About Berkshire Partners
Berkshire Partners, a Boston-based investment firm, has made over 115 investments since its founding in 1986 through nine
private equity funds with more than $16 billion in aggregate capital. Berkshire has developed industry experience in several
areas including consumer and retail, communications, business services, industrials and healthcare. Berkshire has a long history
of partnering with management teams to build market leading growth companies. Prior investments in the retail sector include Bare
Escentuals, Carter's and Party City.
Forward-Looking Information
Certain information in this press release, including statements relating to the closing date of the Offering, the completion
of the Concurrent Block Trade, the release by Aritzia of certain employees from lock-up arrangements with the Company in order to
facilitate the sale by such employees of subordinate voting shares following the completion of the Offering, and the exercise by
the Underwriters of the Over-Allotment Option, constitutes forward-looking information. In some cases, but not necessarily in all
cases, forward-looking information can be identified by the use of forward-looking terminology such as "plans", "targets",
"expects" or "does not expect", "is expected", "an opportunity exists", "is positioned", "estimates", "intends", "assumes",
"anticipates" or "does not anticipate" or "believes", or variations of such words and phrases or state that certain actions,
events or results "may", "could", "would", "might", "will" or "will be taken", "occur" or "be achieved". In addition, any
statements that refer to expectations, projections or other characterizations of future events or circumstances contain
forward-looking information. Statements containing forward-looking information are not historical facts but instead represent
management's expectations, estimates and projections regarding future events.

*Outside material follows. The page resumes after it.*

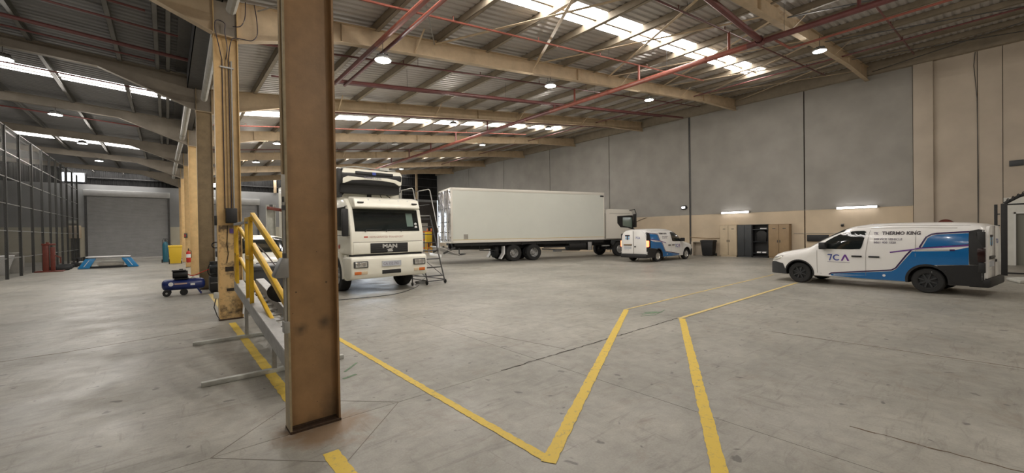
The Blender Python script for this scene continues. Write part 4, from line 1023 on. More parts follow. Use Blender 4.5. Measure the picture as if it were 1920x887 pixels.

Forward-looking information is necessarily based on a number of opinions, assumptions and estimates that, while considered
reasonable by Aritzia as of the date of this press release, are subject to known and unknown risks, uncertainties, assumptions
and other factors that may cause the actual results, level of activity, performance or achievements to be materially different
from those expressed or implied by such forward-looking information, including but not limited to the factors described in
greater detail under the "Risk Factors" sections of the management's discussion and analysis of financial condition and results
of operations of Aritzia for the 13- and 39-week periods ended November 27, 2016 and November 29, 2015 and the long form
prospectus of Aritzia dated September 26, 2016, each available at www.sedar.com. These factors are not intended to represent a complete list of the factors that could
affect Aritzia; however, these factors should be considered carefully. There can be no assurance that such estimates and
assumptions will prove to be correct. In particular, the closing of the Offering is subject to customary closing conditions and
there can be no assurance that all such conditions will be satisfied. The forward-looking statements contained in this press
release are made as of the date of this press release, and Aritzia expressly disclaims any obligation to update or alter
statements containing any forward-looking information, or the factors or assumptions underlying them, whether as a result of new
information, future events or otherwise, except as required by law.